==== INPUT FOR THIS TASK
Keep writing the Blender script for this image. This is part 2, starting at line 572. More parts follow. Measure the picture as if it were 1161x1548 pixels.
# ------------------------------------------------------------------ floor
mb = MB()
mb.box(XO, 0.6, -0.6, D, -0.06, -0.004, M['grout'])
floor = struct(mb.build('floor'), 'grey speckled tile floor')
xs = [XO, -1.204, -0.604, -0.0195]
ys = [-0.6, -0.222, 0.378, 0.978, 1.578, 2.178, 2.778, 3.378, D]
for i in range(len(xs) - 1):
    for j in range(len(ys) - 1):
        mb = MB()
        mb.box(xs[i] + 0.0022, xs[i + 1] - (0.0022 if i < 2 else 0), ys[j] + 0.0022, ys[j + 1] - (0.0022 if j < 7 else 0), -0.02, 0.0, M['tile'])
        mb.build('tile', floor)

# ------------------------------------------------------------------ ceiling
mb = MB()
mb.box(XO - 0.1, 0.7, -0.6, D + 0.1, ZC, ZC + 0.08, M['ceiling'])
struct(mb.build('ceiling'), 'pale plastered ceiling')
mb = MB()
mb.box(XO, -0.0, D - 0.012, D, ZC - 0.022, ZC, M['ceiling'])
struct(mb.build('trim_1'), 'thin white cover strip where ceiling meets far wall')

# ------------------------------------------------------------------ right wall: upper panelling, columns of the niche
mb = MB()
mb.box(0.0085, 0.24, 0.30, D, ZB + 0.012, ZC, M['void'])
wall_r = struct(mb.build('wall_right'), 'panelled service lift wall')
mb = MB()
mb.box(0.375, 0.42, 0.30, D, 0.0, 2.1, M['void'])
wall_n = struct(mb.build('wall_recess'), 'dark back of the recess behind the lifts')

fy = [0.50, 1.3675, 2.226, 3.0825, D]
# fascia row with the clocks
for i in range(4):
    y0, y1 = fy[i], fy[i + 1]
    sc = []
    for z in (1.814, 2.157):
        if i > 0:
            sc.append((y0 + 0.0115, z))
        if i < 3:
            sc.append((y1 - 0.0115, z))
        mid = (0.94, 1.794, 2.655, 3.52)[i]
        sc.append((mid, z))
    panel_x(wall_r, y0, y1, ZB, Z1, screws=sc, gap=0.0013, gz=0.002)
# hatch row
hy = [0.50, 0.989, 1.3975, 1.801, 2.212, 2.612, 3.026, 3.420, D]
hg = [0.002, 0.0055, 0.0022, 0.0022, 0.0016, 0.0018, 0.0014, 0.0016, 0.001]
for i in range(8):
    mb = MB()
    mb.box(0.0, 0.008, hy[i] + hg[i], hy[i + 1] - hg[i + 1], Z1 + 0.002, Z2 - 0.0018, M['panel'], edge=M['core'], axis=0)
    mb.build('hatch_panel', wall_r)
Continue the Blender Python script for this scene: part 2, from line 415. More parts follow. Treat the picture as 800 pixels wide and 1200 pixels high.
========
— YOUR TASK —
Looking at the listing above, how many of its lines contain the string "Blender"? Give the number alone.

— RESULT —
2